Small business buy-sell life insurance
For many small business partnerships, the death of one of the owners can pose a huge problem for the surviving owner(s). Dealing with grief is one issue, but dealing with the financial consequences is quite another. Using life insurance to fund a buy-sell agreement is one solution that many small business owners find very attractive.
A buy sell agreement is a contract where the surviving owners are required to buy the deceased’s interest in the business from the deceased’s heirs. The heirs are required to comply by the terms of the agreement by selling their inherited interest at a predetermined price. This method of dealing with the ownership stake of the departed is gaining in popularity for a number of reasons. Primarily, the business does not suddenly have to generate a large amount of cash to pay the heirs for their interest in the business. Another reason for its popularity is that family members are assured of receiving fair market value for their inheritance.
With a cross purchase agreement, each owner of the business will take out a life insurance policy on the other owners, with themselves being named as the beneficiary. Upon the death of one of the owners, the survivors will use the proceeds from the life insurance to pay the deceased’s heirs.

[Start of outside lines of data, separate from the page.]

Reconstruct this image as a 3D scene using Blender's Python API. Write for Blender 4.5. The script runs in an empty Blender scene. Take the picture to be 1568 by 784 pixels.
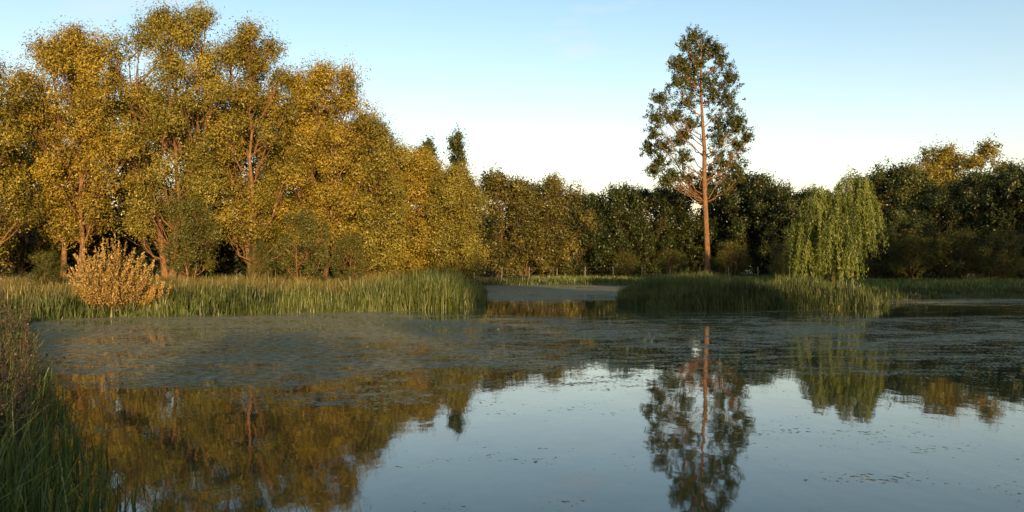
import bpy, math, numpy as np
from mathutils import Vector
rng=np.random.default_rng(11)
scene=bpy.context.scene
scene.view_settings.view_transform='Standard'
scene.view_settings.look='None'
EYE=1.6; F=1250.0
def bx(px,d): return (px-784)/F*d
def hz(y,d): return EYE+(408-y)*d/F

# ---------------- materials ----------------
def new_mat(name):
    m=bpy.data.materials.new(name); m.use_nodes=True
    nt=m.node_tree; nt.nodes.clear()
    return m,nt
def leaf_mat(name,dark,light,trans=0.25,gloss=0.03,nscale=0.45,namp=1.1):
    m,nt=new_mat(name); N=nt.nodes; L=nt.links
    out=N.new('ShaderNodeOutputMaterial')
    at=N.new('ShaderNodeAttribute'); at.attribute_name='tint'
    geo=N.new('ShaderNodeNewGeometry')
    no=N.new('ShaderNodeTexNoise'); no.inputs['Scale'].default_value=nscale; no.inputs['Detail'].default_value=2
    L.new(geo.outputs['Position'],no.inputs['Vector'])
    ad=N.new('ShaderNodeMath'); ad.operation='MULTIPLY_ADD'; ad.inputs[1].default_value=namp; ad.inputs[2].default_value=-namp/2
    L.new(no.outputs['Fac'],ad.inputs[0])
    a2=N.new('ShaderNodeMath'); a2.operation='ADD'; a2.use_clamp=True
    L.new(ad.outputs[0],a2.inputs[0]); L.new(at.outputs['Fac'],a2.inputs[1])
    mx=N.new('ShaderNodeMix'); mx.data_type='RGBA'
    L.new(a2.outputs[0],mx.inputs['Factor'])
    mx.inputs['A'].default_value=(*dark,1); mx.inputs['B'].default_value=(*light,1)
    di=N.new('ShaderNodeBsdfDiffuse'); tr=N.new('ShaderNodeBsdfTranslucent'); gl=N.new('ShaderNodeBsdfGlossy')
    gl.inputs['Roughness'].default_value=0.45
    L.new(mx.outputs['Result'],di.inputs['Color']); L.new(mx.outputs['Result'],tr.inputs['Color'])
    s=N.new('ShaderNodeMixShader'); s.inputs[0].default_value=trans
    L.new(di.outputs[0],s.inputs[1]); L.new(tr.outputs[0],s.inputs[2])
    s2=N.new('ShaderNodeMixShader'); s2.inputs[0].default_value=gloss
    L.new(s.outputs[0],s2.inputs[1]); L.new(gl.outputs[0],s2.inputs[2])
    L.new(s2.outputs[0],out.inputs[0])
    return m
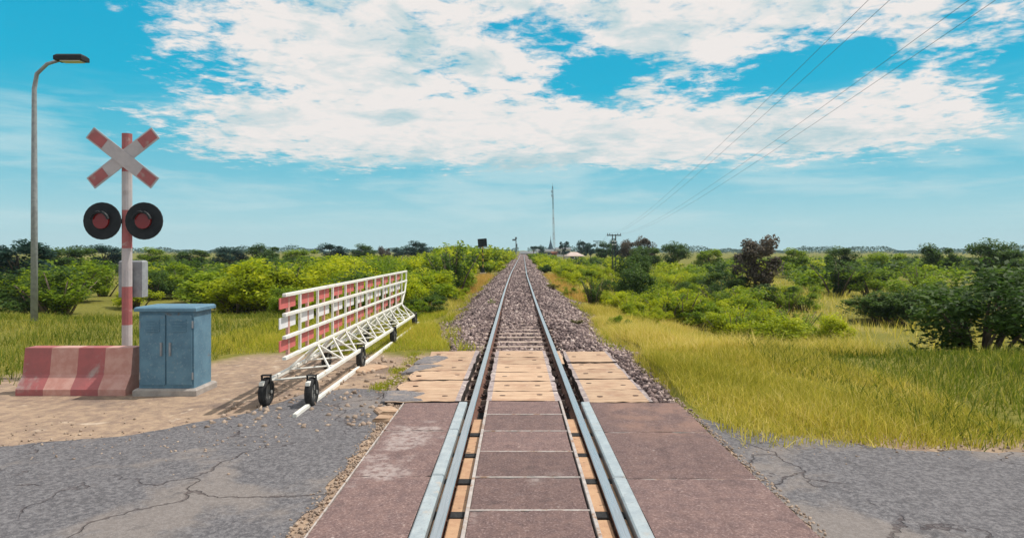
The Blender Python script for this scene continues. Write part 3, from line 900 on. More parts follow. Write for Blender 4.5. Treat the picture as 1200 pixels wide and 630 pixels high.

The advantages of this arrangement are many. A fair market value is determined well in advance and since the proceeds from life insurance are tax-free, there will be no income tax consequences. The proceeds usually arrive quickly, so lengthy waits for probate can be avoided. Additionally, the proceeds arrive outside the corporation and cannot be claimed by any creditors.
The drawbacks are that the insurance premiums are usually paid with pre-tax dollars and are therefore not tax deductible. Be sure to check with your insurance advisor, since in some states you can run the premiums through the corporation’s after tax revenue and have the proceeds distributed through the corporate dividend account, enabling you to claim a deduction and receive the benefits tax free.
Another possible disadvantage occurs if there is a wide difference in the age and health of the owners of the business. Older and sicker owners will have to pay higher premiums, or may even be refused coverage altogether. However these difficulties will be a known commodity and can be addressed in the legal contract of the buy sell agreement. As always, be sure to get professional advice before making any purchase.